World Forum on water:
Pledges clean water and sanitation
ISTANBUL: A seven-day focus on the world’s water crunch was
winding up here yesterday with an expected pledge to work harder to
provide access to clean water and sanitation and tackle worsening
scarcity.
The declaration was to be published at the end of the fifth World
Water Forum by more than 100 ministers or their stand-ins, although
activists on Saturday attacked the non-binding document as worthless.
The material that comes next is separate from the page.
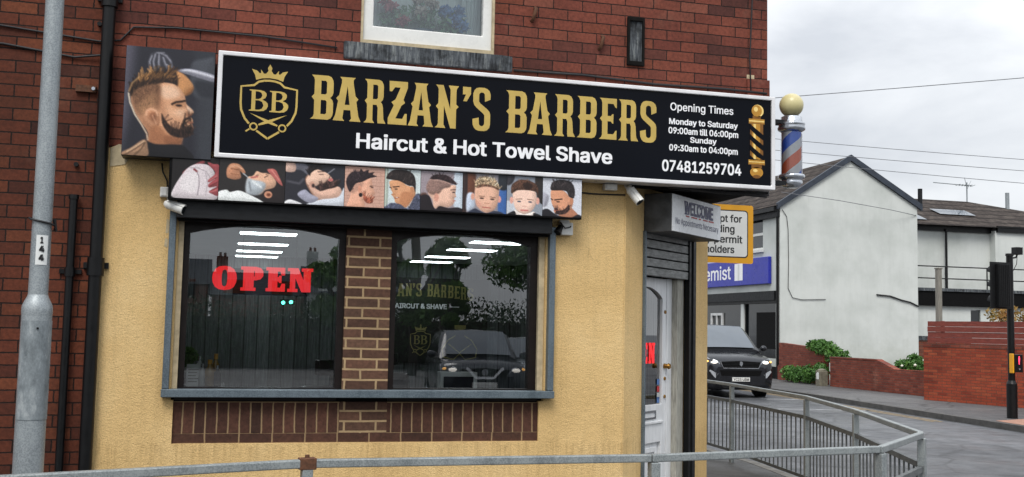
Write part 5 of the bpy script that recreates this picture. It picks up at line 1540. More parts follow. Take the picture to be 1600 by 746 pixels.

“The world is facing rapid and unprecedented global changes,
including population growth, migration, urbanisation, climate change,
desertification, drought, degradation and land use, economic and diet
changes,” a draft of the statement said.
It sets out a roster of recommendations for action, including greater
cooperation to ease disputes over water, measures to address floods and
drought, curbing pollution and better management of rivers, lakes and
aquifers.
The World Water Forum is held every three years, and has gained in
importance as an arena for debating the globe’s amplifying problems of
freshwater.
At least 25,000 policymakers, water specialists and grassroots
workers took part in this year’s event, a record attendance.
Campaigners representing the rural poor, the environment and
organised labour on Saturday criticised the Forum as a vehicle for
privatising of water resources and called for future meetings to be held
under the UN flag.
The Forum is staged by the World Water Council, a French-based
organisation whose funding comes in large part from the water industry.